Монфор пожимал урожай мелких удач. Монфор вернул Бокер, Монфор одну за другой занимал приронские крепости, Монфор задумывал новые матримониальные планы — на этот раз он собирался привязать к себе графа Валентинуа, Рамонетова сильного союзника. Неимоверно радушный, этот граф по имени Адемар де Пуатье немедленно пообещал своего сына в мужья Монфоровой дочери, союз и вечную любовь, все, что вы пожелаете, граф Монфор, только не смотрите в сторону Тулузы. Увенчанный новыми победами, спокойный, как Божий человек на пути Божьем, Монфор наслаждался передышкой в Адемаровом замке Крёст на берегу Дрома, отдыхая от жары после такой хорошей работы. Говорят, он одиноко прогуливался по берегу реки, погруженный в раздумья, когда его нагнал мчавшийся от Вивьера смертельно усталый гонец с запекшейся кровью на одежде. Гонец от Алисы, Монфоровой жены. Гонец из Тулузы, в которую вернулся из-за гор долгожданный прежний граф, ненавистный соперник Раймон Старый.
Двенадцатое сентября! День Мюретской битвы, день, которого ждали четыре года, но в который почти не верили… Был ли среди людей, въезжавших в быструю воду на броде ниже плотины Базакля, хотя бы один, кто не думал — «сегодня платим за все»? Сияющая вода, сияющее солнце, стоило все прежнее пережить ради этого дня. Граф Раймон Старый возвращался домой, и не вез он своему народу ни победы, ни спасительного вердикта, ни большого войска — вез себя самого, и Тулузе этого было достаточно.
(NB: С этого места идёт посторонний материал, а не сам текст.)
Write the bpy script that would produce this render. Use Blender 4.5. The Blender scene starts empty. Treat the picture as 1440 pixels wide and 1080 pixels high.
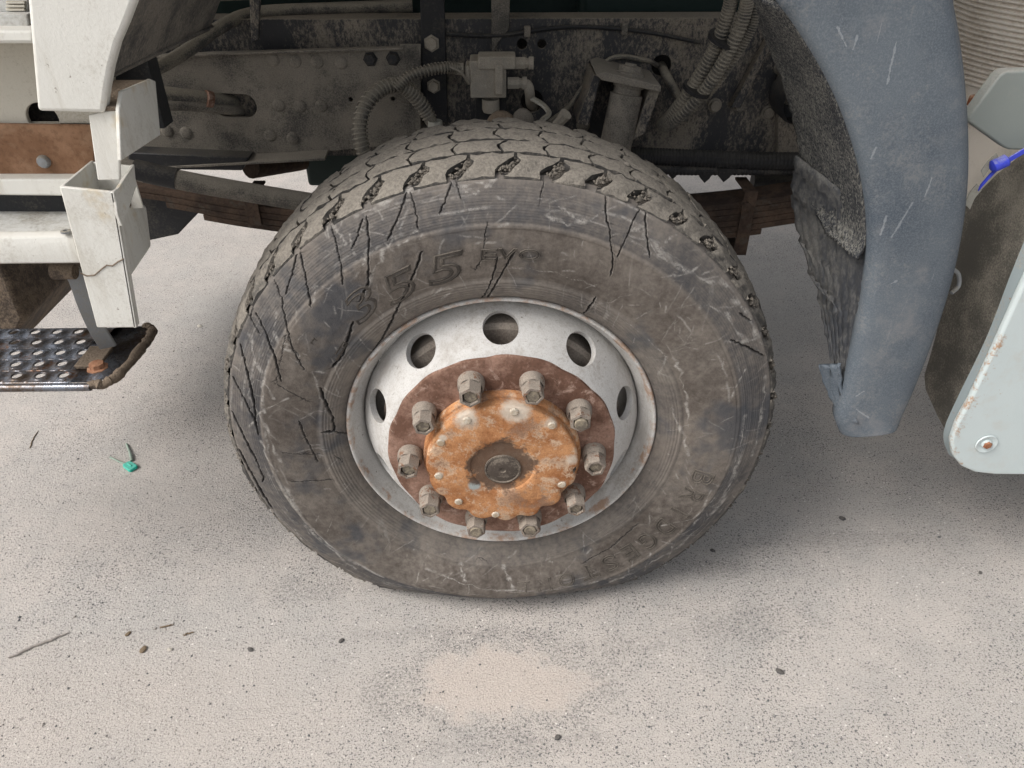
import bpy, bmesh, math, random
import numpy as np
from mathutils import Vector, Matrix
R = math.radians
random.seed(7); rng = np.random.default_rng(7)
scene = bpy.context.scene
col = scene.collection

# ------------------------------------------------------------------ camera, sky, sun, exposure
EYE = np.array([-.004, -1.10, 1.345]); PITCH = R(35.2); YAW = R(1.2); FPX = 1050.
cd = bpy.data.cameras.new('camera'); cam = bpy.data.objects.new('camera', cd); col.objects.link(cam)
cam.location = EYE; cam.rotation_euler = (R(90) - PITCH, 0, -YAW)
cd.sensor_width = 36; cd.lens = 36 * FPX / 1440; cd.clip_start = .02; cd.clip_end = 500
scene.camera = cam
SUN_EL, SUN_AZ = R(46), R(-112)           # azimuth measured from +Y towards +X: from the left
w = bpy.data.worlds.new('World'); scene.world = w; w.use_nodes = True
wn = w.node_tree.nodes; sky = wn.new('ShaderNodeTexSky'); sky.sky_type = 'NISHITA'; sky.sun_disc = False
sky.sun_elevation = SUN_EL; sky.sun_rotation = SUN_AZ; sky.air_density = 1.0; sky.dust_density = 4.0; sky.ozone_density = 1.0
bg = wn['Background']; bg.inputs[1].default_value = .125
hs = wn.new('ShaderNodeHueSaturation'); hs.inputs['Saturation'].default_value = .22      # thin overcast: a whiter sky all round
w.node_tree.links.new(sky.outputs[0], hs.inputs['Color']); w.node_tree.links.new(hs.outputs[0], bg.inputs[0])
sd = bpy.data.lights.new('sun', 'SUN'); sd.energy = 1.5; sd.angle = R(30); sd.color = (1, .955, .90)
sun = bpy.data.objects.new('sun', sd); col.objects.link(sun)
dvec = Vector((math.sin(SUN_AZ) * math.cos(SUN_EL), math.cos(SUN_AZ) * math.cos(SUN_EL), math.sin(SUN_EL)))
sun.rotation_euler = dvec.to_track_quat('Z', 'Y').to_euler(); sun.location = (-3, -3, 6)
vs = scene.view_settings; vs.view_transform = 'Standard'; vs.look = 'None'; vs.exposure = .62; vs.gamma = 1; vs.use_curve_mapping = False

scene.cycles.diffuse_bounces = 3; scene.cycles.max_bounces = 6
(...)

По дороге его встречали, как воскресшего из мертвых. Войско арагонцев и каталонцев, набранное за Пиренеями, стремительно пополнялось: как рати Первого Крестового похода, оно росло по дороге, в него вливались новые ручьи — из каждого города, мимо которого проезжал граф, притекал новый ручеек силы, и поток по мере приближения к Тулузе делался все более похожим на Гаронну. Граф Комменж шел под Сальветат. Граф Фуа — старый граф, старый седой волк, не разучившийся криво усмехаться в усы — присоединился к давнему другу еще раньше. И, признаться, весьма приятно было встретить под Сальветатом французский гарнизон из Шато-Нарбонне, гарнизон на отдыхе, то бишь занятый грабежом окрестных деревень. Жалко, что кому-то повезло убежать живым — теперь в Нарбоннском замке получат вести несколько раньше, чем следовало. Впрочем, вести получат и в городе — а значит, успеют подготовиться к приему дорогих гостей.